I think you're continuing to operate under two mistaken assumptions. The first is that your experience at the table is universal. You seem to think that all games take place in human-dominated areas and that all NPCs are humans unless otherwise specified. That certainly isn't true at tables I run or tables I've played at. Where it may be more true is in 5E published adventures, which tend to rely on lots of GMing skills that 5E doesn't bother to teach. But that's not a problem that can be fixed by removing humans from the setting.
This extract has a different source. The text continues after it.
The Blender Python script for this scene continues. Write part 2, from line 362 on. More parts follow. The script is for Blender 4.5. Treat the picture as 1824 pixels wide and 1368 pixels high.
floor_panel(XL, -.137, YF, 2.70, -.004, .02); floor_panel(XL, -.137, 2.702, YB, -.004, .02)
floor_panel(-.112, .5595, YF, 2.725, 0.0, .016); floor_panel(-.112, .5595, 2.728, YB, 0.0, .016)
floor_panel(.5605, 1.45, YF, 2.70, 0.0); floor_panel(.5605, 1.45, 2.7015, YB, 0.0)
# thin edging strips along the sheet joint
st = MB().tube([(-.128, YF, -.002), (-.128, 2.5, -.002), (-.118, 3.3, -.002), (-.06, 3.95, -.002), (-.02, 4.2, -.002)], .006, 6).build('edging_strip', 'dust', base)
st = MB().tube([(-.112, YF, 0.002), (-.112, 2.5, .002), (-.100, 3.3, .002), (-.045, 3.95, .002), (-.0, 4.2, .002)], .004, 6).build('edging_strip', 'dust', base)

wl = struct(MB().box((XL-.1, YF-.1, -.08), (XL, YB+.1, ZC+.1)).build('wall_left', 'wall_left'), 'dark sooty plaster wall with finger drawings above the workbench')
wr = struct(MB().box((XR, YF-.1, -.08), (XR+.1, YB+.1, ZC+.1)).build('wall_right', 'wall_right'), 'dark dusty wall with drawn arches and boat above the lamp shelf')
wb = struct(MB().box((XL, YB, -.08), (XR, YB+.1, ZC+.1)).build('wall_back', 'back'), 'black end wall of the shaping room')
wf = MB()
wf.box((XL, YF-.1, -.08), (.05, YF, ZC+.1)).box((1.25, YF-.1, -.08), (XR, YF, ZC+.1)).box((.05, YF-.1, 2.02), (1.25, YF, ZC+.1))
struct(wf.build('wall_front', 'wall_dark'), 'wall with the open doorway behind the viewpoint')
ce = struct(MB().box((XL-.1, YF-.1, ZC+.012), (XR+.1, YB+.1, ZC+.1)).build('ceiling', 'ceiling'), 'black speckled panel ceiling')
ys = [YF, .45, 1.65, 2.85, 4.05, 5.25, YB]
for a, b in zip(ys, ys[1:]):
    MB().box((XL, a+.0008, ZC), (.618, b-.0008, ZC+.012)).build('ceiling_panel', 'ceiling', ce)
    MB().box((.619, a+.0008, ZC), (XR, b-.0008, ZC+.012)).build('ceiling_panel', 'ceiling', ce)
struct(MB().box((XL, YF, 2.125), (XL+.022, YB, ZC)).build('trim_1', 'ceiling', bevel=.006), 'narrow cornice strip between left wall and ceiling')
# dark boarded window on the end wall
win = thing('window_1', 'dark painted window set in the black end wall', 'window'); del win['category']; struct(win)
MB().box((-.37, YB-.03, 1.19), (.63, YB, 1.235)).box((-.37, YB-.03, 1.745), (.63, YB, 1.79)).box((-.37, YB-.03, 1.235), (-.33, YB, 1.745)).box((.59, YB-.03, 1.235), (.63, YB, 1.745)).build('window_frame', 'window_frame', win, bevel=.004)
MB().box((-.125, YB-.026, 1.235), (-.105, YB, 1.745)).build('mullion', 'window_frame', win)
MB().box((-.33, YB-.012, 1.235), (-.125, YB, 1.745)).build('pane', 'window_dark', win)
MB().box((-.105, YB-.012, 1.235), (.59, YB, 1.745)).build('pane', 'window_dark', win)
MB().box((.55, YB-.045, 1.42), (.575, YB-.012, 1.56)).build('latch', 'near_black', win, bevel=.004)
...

The second is that players really care about background information. In my experience, they basically don't, except how it informs how their characters fit into the world and can interact with it. Your experience seems to be that players will walk into Kelethin, City in the Treetops, and start asking questions about how they can have forges if everything's made of wood and built in a tree. My experience is that those questions come up for two reasons: one, the players think the answer is relevant to their goals (the bloody dagger at the crime scene was stamped Made In Kelethin but wood elves don't have forges; they trade for all their metal goods, so it must be a forgery! But is it an attempted misdirection?) or if I as the GM have left a massive gaping hole in my design or presentation (wait, there's a forge with a roaring fire and it's all wood? Why isn't it burning down? Is it magic wood? Will I get fire resistance if I make armor out of this stuff?). Players will absolutely ask questions if I design a settlement or civilization that doesn't pass the smell test and shove it in their faces. They're reacting to a lack of plausibility. But that's a problem with me, my worldbuilding and GMing, and not evidence of some genuine interest in the Deep Lore. Reading details from your setting document isn't a substitute for providing an interesting or engaging playing experience.

t209
2024-04-18, 10:19 AM
Part of me had a thought and maybe the general source of this forum topic. Like when did Fantasy Dwarves are called “dwarf/dwarves” instead of Germanic mythological words (it’s like calling Medusa as snake hair woman equivalent).
Definitely not Snow White, which was made before Tolkien published Hobbit.

Satinavian
2024-04-18, 12:03 PM
Part of me had a thought and maybe the general source of this forum topic. Like when did Fantasy Dwarves are called “dwarf/dwarves” instead of Germanic mythological words (it’s like calling Medusa as snake hair woman equivalent).
Definitely not Snow White, which was made before Tolkien published Hobbit.
1) probably since either the Normans or the Anglo-Saxons

2) looking at dwarf, Old English dweorgh and e.g. German Zwerg, it is obviously the same word with some added language evolution.

Anonymouswizard
2024-04-19, 06:55 PM
Part of me had a thought and maybe the general source of this forum topic. Like when did Fantasy Dwarves are called “dwarf/dwarves” instead of Germanic mythological words (it’s like calling Medusa as snake hair woman equivalent).
Definitely not Snow White, which was made before Tolkien published Hobbit.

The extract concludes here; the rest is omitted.